Bad noises abound couldn't kill Zach's smile,
His family inbound, his car cruising the mile.
With his head in the clouds, he stopped at a light,
The car in front began to turn right.
Zach looked to his left and the highway was clear,
He stepped on the gas with nary a fear.
"Crash Boom Bang", his car said with a frown,
It's headlight destroyed, its owner a clown.
The worst part of all, as you've all been told,
Is not one day before, the car had been sold.

Okay, so there you go. It doesn't have to be a poem, as that was just a moment of inspiration. A T-L-C is something annoying that you just have to vent about.

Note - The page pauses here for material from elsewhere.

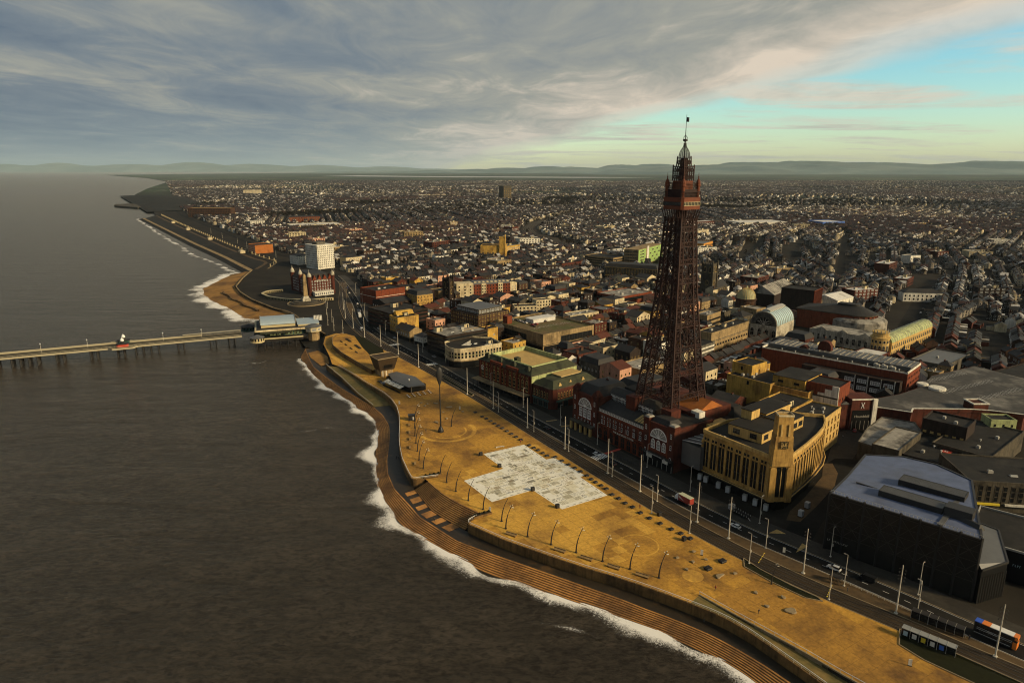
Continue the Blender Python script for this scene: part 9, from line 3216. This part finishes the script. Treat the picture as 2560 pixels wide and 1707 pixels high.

I'm sure we as family members want to know what's going on in the day to day activities of one another. During our brief but fantastic Christmas in Austin, I had a chance to speak to all of you individually. By and large, our biggest collective gripe is the overall distance between one another and the lack of communication that goes along with it. So Chopping Log is my attempt to get us more connected. Like I said, just pop on, read what everyone else is writing, ask and respond to each other's questions, tell stories, really whatever. We can also put up a schedule of our events, where we'll be and when, you name it. I can't tell you how many times I had to piece together a bunch of emails just to figure out where everyone was and for how long. Really the potential is limitless, but my experience is that it's better to let this evolve on its own.

If you have any questions about signing up or how this works, call me. Ma, I know I got you set up for your blog when you were in town, so I'm assuming you can rock this. Lauren or Dad, use the invitation I've sent to you in the next email to sign on. If you get stuck, gimme a ring. Aaron, well, get to chopping already.

So write in, say hello, and tell your family how you're doing. I'll be posting again in the near future.